TRIBUNE:  What can fans expect from your concert here on June 9th? P. SHAFFER: “Lots of great music of course. We also have the great Valerie Simpson headlining for us as our very special guest. She comes out in the middle and does a full set of all her hits, and she has so many classics in her repertoire that she wrote with her late husband, Nick Ashford, as Ashford & Simpson. Having her on the road is an incredible honor. That’s all I can say. It helps the whole thing and she’s so much fun to be with, and inspiring to travel with. She’s been doing it a long time. We also have Steve Cropper. He’s a legend in R&B music. He co-wrote the classic hits Midnight Hour and Dock of the Bay. So, I have these two songwriting legends on stage. I am so lucky.”

TRIBUNE:  After 33 years of doing the David Letterman Show, what do you miss the most about being on the show five nights a week? P. SHAFFER: “I’d say that I just miss The Letterman Show in general. David Letterman himself made the whole experience unforgettable and spontaneous. Every night was different. So, you never knew what was going to happen and it was real. To me, I always used to say it was the true reality show. Forget about the Kardashians, we were real. We had no story arcs written for us. If somebody was in a bad mood on the show, you could see it, you could tell it. That was a real thing and I would have to play sad music for that person.”

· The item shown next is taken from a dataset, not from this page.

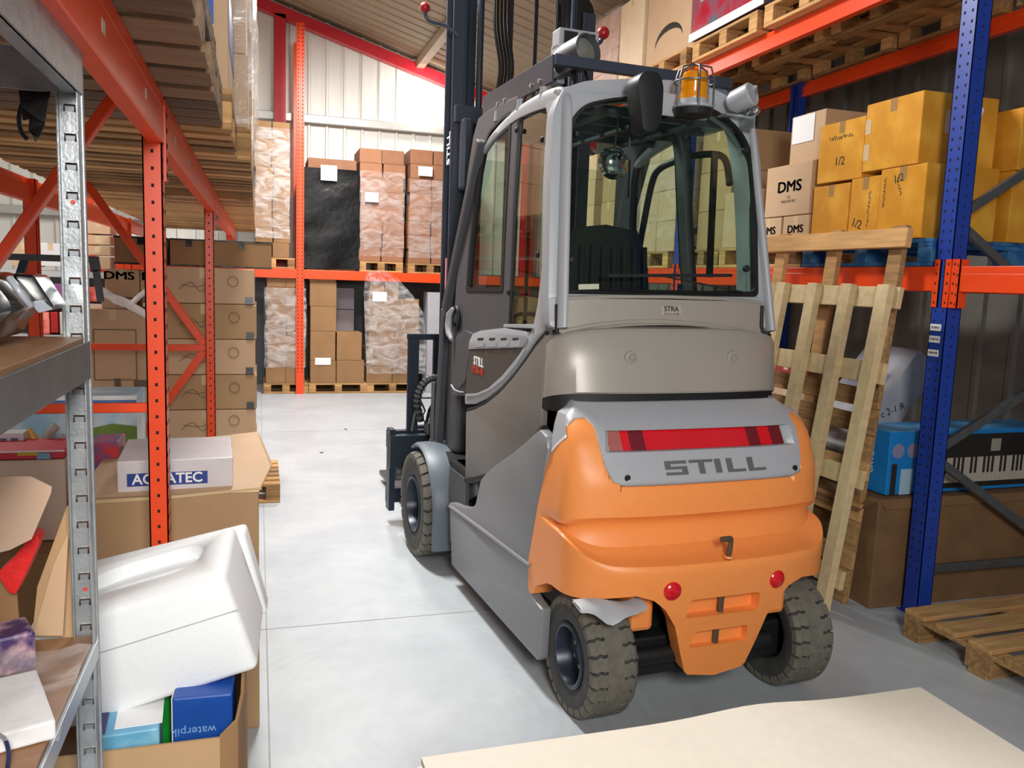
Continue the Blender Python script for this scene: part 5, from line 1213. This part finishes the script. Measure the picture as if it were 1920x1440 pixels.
# ---- far left shelf with goods
sy = 9.4
sh = empty('steel_shelf', (0, 0, 0), label='grey steel shelf far behind the left rack, full of small goods', category='shelf')
zsh = aY(100, 508, sy).z; zs2 = aY(100, 568, sy).z
ob('shelf_board', MB().box(-4.2, -1.2, sy, sy+.6, zsh-.06, zsh), mat('pale grey shelf', 'b5b6b4', .5), sh)
ob('shelf_board', MB().box(-4.2, -1.2, sy, sy+.6, zs2-.04, zs2), mat('pale grey shelf', 'b5b6b4', .5), sh)
ob('shelf_board', MB().box(-4.2, -1.2, sy, sy+.6, .55, .6), mat('pale grey shelf', 'b5b6b4', .5), sh)
ob('shelf_back', MB().box(-4.2, -1.2, sy+.6, sy+.62, 0, zsh), mat('grey perforated back', '8d8f90', .5), sh)
for x in (-4.2, -2.7, -1.2): ob('shelf_post', MB().box(x-.02, x+.02, sy, sy+.04, 0, zsh), galvd, sh)
def fb(lbl, xa, xb, ya, yb, m, yy=sy, dep=.4, cat='box', **k):
    a = aY(xa, ya, yy); b = aY(xb, yb, yy); return carton(lbl, a.x, b.x, yy+.03, yy+dep, b.z, a.z, m, cat=cat, **k)
fb('brown carton with a curved mark on the far left shelf', 18, 67, 453, 500, kraft2)
wbx = fb('white carton beside the brown one on the far left shelf', 69, 118, 455, 500, whitecard)
for k, (ya, yb) in enumerate(((412, 440), (440, 460), (460, 480), (480, 506))):
    fb('tan carton right of the galvanised post on the far shelf, %s of the pile' % ORD[k].replace('top', 'topmost'), 158, 206, ya, yb-.5, kraft2, group='tan cartons on the far shelf')
redm = mat('red toy carton card', 'd8433a', .5, var=.3, scale=8, col2='f08a80'); magm = mat('magenta toy carton card', 'b0408e', .5, var=.3, scale=8, col2='6a5a8a')
fb('magenta toy carton on the far left shelf', 100, 120, 532, 566, magm, tape=False)
fb('red toy carton on the far shelf right of the galvanised post', 160, 186, 538, 566, redm, tape=False)
fb('pale carton on the far left shelf beside the magenta one', 84, 98, 540, 566, whitecard, tape=False)
o_ = [('red and pink toy carton standing low on the far left shelf', 66, 92, 585, 628, redm), ('deep red toy carton low on the far left shelf', 93, 108, 585, 625, mat('deep red card', 'b52020', .5)), ('pale cream carton low on the far left shelf', 110, 130, 585, 628, mat('cream card', 'd8cfc4', .6)), ('purple toy carton low on the far left shelf', 52, 65, 590, 628, magm)]
ob('shelf_board', MB().box(-4.2, -1.2, sy, sy+.6, aY(80, 628, sy).z-.05, aY(80, 628, sy).z), mat('pale grey shelf', 'b5b6b4', .5), sh)
for l_, xa, xb, ya, yb, mm in o_: fb(l_, xa, xb, ya, yb-.5, mm, tape=False)
# grey tilted bar with lever (stand) behind the post
st = empty('display_stand', (0, 0, 0), label='dark grey stand with a long top bar behind the galvanised post', category='stand')
yd = 5.0
ob('top_bar', MB().bar(aY(10, 481, yd), aY(185, 487, yd), .05, .035), charcoal, st, bevel=.004)
ob('leg', MB().bar(aY(176, 485, yd), aY(180, 510, yd), .03, .05).bar(aY(180, 505, yd), aY(189, 566, yd), .03, .035), charcoal, st, bevel=.004)
ob('leg', MB().bar(aY(48, 482, yd), aY(36, 520, yd), .03, .04), navy, st, bevel=.004)
# ---- galvanised shelf in the left foreground
gs = empty('shelving_unit', (0, 0, 0), label='galvanised boltless shelving unit in the left foreground with brown board shelves', category='shelving unit')
XS, YS = -.295, 1.65
pst = MB(); pst.box(XS-.038, XS, YS, YS+.0018, .0, 2.045).box(XS-.0018, XS, YS-.035, YS, .0, 2.045).box(XS-.038, XS-.036, YS-.008, YS, .0, 2.045)
post = ob('post', pst, galv, gs)
ob('post_edge', MB().tube([(XS+.0006, YS, 0), (XS+.0006, YS, 2.045)], .0035, 8).tube([(XS-.038, YS-.001, 0), (XS-.038, YS-.001, 1.98)], .003, 8), galv, post, smooth=60)
sl_ = MB(); sr_ = MB(); z = .30; k = 0
while z < 1.97:
    sl_.box(XS-.026, XS-.011, YS-.0015, YS+.0005, z-.004, z+.005)
    sr_.tube([(XS-.027, YS-.0015, z-.005), (XS-.027, YS-.0015, z+.006), (XS-.010, YS-.0015, z+.006), (XS-.010, YS-.0015, z-.005)], .0022, 6)
    z += .05; k += 1
ob('slot_holes', sl_, mat('slot shadow', '8a8e92', .5, .6), post, kind='stuff'); ob('slot_rims', sr_, chrome, post, kind='stuff')
for zz in (1.79, 1.545, 1.075): ob('bolt_plug', MB().lathe([(0, 0), (.004, 0), (.003, .002), (0, .002)], 10, T((XS-.018, YS-.001, zz)) @ Matrix.Rotation(PI/2, 4, 'X')), mat('red plug', 'd8402a', .5), post)
for x_, y_ in ((XS-.9, YS), (XS-.9, .3)): ob('post', MB().box(x_-.002, x_+.036, y_-.002, y_, 0, 2.045).box(x_-.002, x_, y_-.036, y_, 0, 2.045), galv, gs)
zd = {'lower': aY(165, 1190, YS).z, 'mid': aY(150, 632, YS-.01).z}
def deck(z, fh, nm_, fm_, bh=None):
    ob('shelf_board', MB().box(XS-.90, XS-.003, .35, YS-.004, z-.010, z), chip, gs, bevel=.001)
    ob('shelf_beam', MB().box(XS-.003, XS+.003, .35, YS-.002, z-fh, z-.008).box(XS-.03, XS, .35, YS-.002, z-fh, z-fh+.004), fm_, gs, bevel=.001)
    ob('shelf_beam', MB().box(XS-.90, XS-.003, YS-.006, YS-.002, z-(bh or fh), z-.012), fm_, gs)
deck(zd['lower'], .045, 'low', mat('pale galvanised beam', 'b3bcc2', .35, .6, var=.08))
deck(zd['mid'], .075, 'mid', mat('dark grey beam', '5f6164', .4, .5, var=.2, scale=14), .04)
zu = aY(60, 170, YS).z
ob('shelf_beam', MB().box(XS-.003, XS+.003, .35, YS-.004, zu+.0, zu+.075), galv, gs); ob('shelf_beam', MB().box(XS-.026, XS-.0, .35, YS-.004, zu, zu+.004), galv, gs)
ob('shelf_beam', MB().box(XS-.9, XS-.0, YS-.006, YS-.002, zu, zu+.07), galv, gs)
ob('shelf_board', MB().box(XS-.90, XS-.003, .35, YS-.006, zu+.075, zu+.085), chip, gs)
bl_ = MB()
for i, (x_, w_) in enumerate(((40, 22), (64, 30))): pass
pts = [(38, 177), (94, 178), (88, 205), (80, 240), (70, 262), (66, 267), (62, 255), (50, 240), (47, 215), (52, 218), (45, 205), (42, 190)]
ob('black_plastic', MB().slab([[(aY(x_, y_, YS-.03).x, aY(x_, y_, YS-.03).z) for x_, y_ in ((36, 170), (95, 172), (90, 200), (83, 232), (74, 256), (66, 267), (62, 254), (52, 243), (54, 222), (44, 226), (40, 200))]], lambda x, y, t: (x, YS-.03+t+.004*math.sin(x*300), y), 0, .004).tube(cr([aY(42, 195, YS-.03), aY(36, 222, YS-.03), aY(40, 246, YS-.03), aY(52, 262, YS-.03)], 5), .004, 6), film_black, label='black plastic scrap hanging from the top shelf of the galvanised unit', category='plastic bag')
# black helmet-like case on the middle shelf
hm = empty('black_case', (0, 0, 0), label='shiny black moulded case with a clear flap on the middle shelf at the left edge', category='case')
zc = zd['mid']
def py_(x, y, Y=1.45): return aY(x, y, Y)
case_l = [(py_(x, y).x, py_(x, y).z) for x, y in ((-80, 640), (-80, 520), (-20, 508), (15, 520), (48, 560), (55, 578), (30, 598), (12, 634))]
ob('case_body', MB().slab([rp(case_l, .01, 4)], lambda x, y, t: (x, 1.36+t, y), 0, .18), mat('glossy black plastic', '0c0d12', .15, coat=.5), hm, bevel=.008, smooth=50)
ob('clear_edge', MB().tube(cr([py_(18, 522, 1.35), py_(30, 538, 1.34), py_(43, 556, 1.34), py_(56, 572, 1.35)], 4), [.005]*13, 8), mat('clear plastic rim', '8d929c', .15, coat=.6), hm, smooth=60)
f2 = [(py_(x, y, 1.5).x, py_(x, y, 1.5).z) for x, y in ((22, 512), (62, 516), (98, 572), (100, 580), (74, 584), (50, 570))]
ob('case_lid', MB().slab([f2], lambda x, y, t: (x, 1.5+t, y), 0, .10), mat('glossy black plastic', '0c0d12', .15), hm, bevel=.004)
ob('clear_flap', MB().slab([[(py_(x, y, 1.5).x, py_(x, y, 1.5).z) for x, y in ((58, 566), (82, 562), (98, 576), (100, 580), (76, 586))]], lambda x, y, t: (x, 1.49+t, y), 0, .006), mat('clear plastic rim', '8d929c', .15), hm)
# lower shelf: cardboard, red item, purple pack, white pack in clear bag
lo = zd['lower']
ob('cardboard_sheet', MB().slab([[(aY(x, y, 1.5).x, aY(x, y, 1.5).z) for x, y in ((-60, 895), (35, 892), (60, 893), (98, 912), (96, 925), (60, 1010), (20, 1030), (-60, 1050))]], lambda x, y, t: (x, 1.5-t*.5-.3*max(0, .25-(y-1.0))*.0, y), 0, .006), mat('pinkish kraft card', 'b79a84', .7), label='broad pinkish cardboard flap curling over the left edge', category='cardboard')
rd_ = aY(50, 1060, 1.62)
ob('red_cloth', MB().slab([rp([(aY(x, y, 1.62).x, aY(x, y, 1.62).z) for x, y in ((30, 1040), (75, 985), (86, 1000), (60, 1060), (40, 1100), (28, 1095), (5, 1060))], .01, 3)], lambda x, y, t: (x, 1.62-t, y), 0, .04), mat('bright red cloth', 'd81818', .6, bump=.6, bscale=20), bevel=.006, label='bright red cloth item behind the cardboard flap', category='cloth')
for k, (pts, Y_, lb) in enumerate((([(70, 1100), (125, 950), (150, 930), (150, 1195), (60, 1195)], 1.72, 'brown cardboard side sloping behind the galvanised post'), ([(-40, 1070), (28, 1075), (38, 1192), (-40, 1192)], 1.60, 'brown cardboard panel standing at the left edge above the lower shelf'), ([(100, 1060), (128, 1000), (118, 1192), (62, 1192)], 1.68, 'tan cardboard strip leaning beside the galvanised post'))):
    ob('cardboard_sheet', MB().slab([[(aY(x, y, Y_).x, aY(x, y, Y_).z) for x, y in pts]], lambda x, y, t: (x, Y_+t, y), 0, .005), (kraft, kraft3, kraft2)[k], label=lb, category='cardboard')
pk = aZ(30, 1240, lo)
ob('purple_pack', MB().box(-.05, .035, -.04, .04, 0, .07).xf(T((pk.x-.005, pk.y-.02, lo+.001)) @ Matrix.Rotation(.4, 4, 'Z')), mat('purple printed pack', '4a3568', .4, var=.4, scale=30, col2='a98a90'), bevel=.006, label='purple and brown packet on the lower shelf', category='packet')
pw = aZ(20, 1330, lo)
wb = ob('white_pack', MB().box(-.13, .07, -.12, .07, 0, .03).xf(T((pw.x-.02, pw.y-.02, lo+.001)) @ Matrix.Rotation(.35, 4, 'Z')), whitecard, bevel=.004, label='white flat pack in a clear bag on the lower shelf', category='packet')
ob('clear_bag', MB().grid([[Vector((pw.x-.17+.27*i/10+random.uniform(-.006, .006), pw.y-.18+.30*j/8, lo+.036+random.uniform(0, .012))) for i in range(11)] for j in range(9)]), film2, wb, smooth=60)
ob('cable', MB().tube(cr([aZ(-10, 1375, lo+.03), aZ(8, 1385, lo+.03), aZ(16, 1410, lo+.02), aZ(14, 1440, lo+.01)], 5), .003, 8), mat('dark blue cable', '20284a', .4), label='dark blue cable beside the white pack on the lower shelf', category='cable', smooth=60)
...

TRIBUNE: Do you and Dave often run into each other or hang out together? P. SHAFFER: “We do hang out together and very sweetly, he has expressed a desire for us to keep our friendship going. We talk all the time. We see each other every three or four weeks, where we will have a dinner or something. Dave came to see me perform when I played in Ridgefield, Connecticut, along with his wife. That was the last time I saw him. He was so responsive. It got kind of nostalgic for both of us. It kind of brought back memories for him because I do have the whole band from his show on this tour with me. I reunited them from the CD that we made and now this tour. We’re back to calling ourselves the World’s Most Dangerous Band, which is the name Dave originally gave us anyway.”

TRIBUNE: Have you had an opportunity to perform a lot in Nashville? P. SHAFFER:  I was in Nashville for two days last week, doing a little PR for the concert. I donated a costume, a keyboard, and an old synthesizer of mine to the Musician’s Hall of Fame. As I’m getting the word out and I get a call from the Grand Ole Opry asking me if I’d like to come by to do a couple of numbers?  Let me tell you, it was such a great honor to be invited. There I was hanging backstage with Charlie Daniels, the headliner that night, as well as T. G. Sheppard and Kelly Lang. I was in country music heaven. I was so proud to be there.  I played a little of my man, Floyd Cramer, who was my great country music piano influence. I played a little tribute to him. And I got to sit in with a band called Wounded Warriors. They are veterans who have been wounded in military battle and have a band. What a memorable night it was for me performing at the Grand Ole Opry!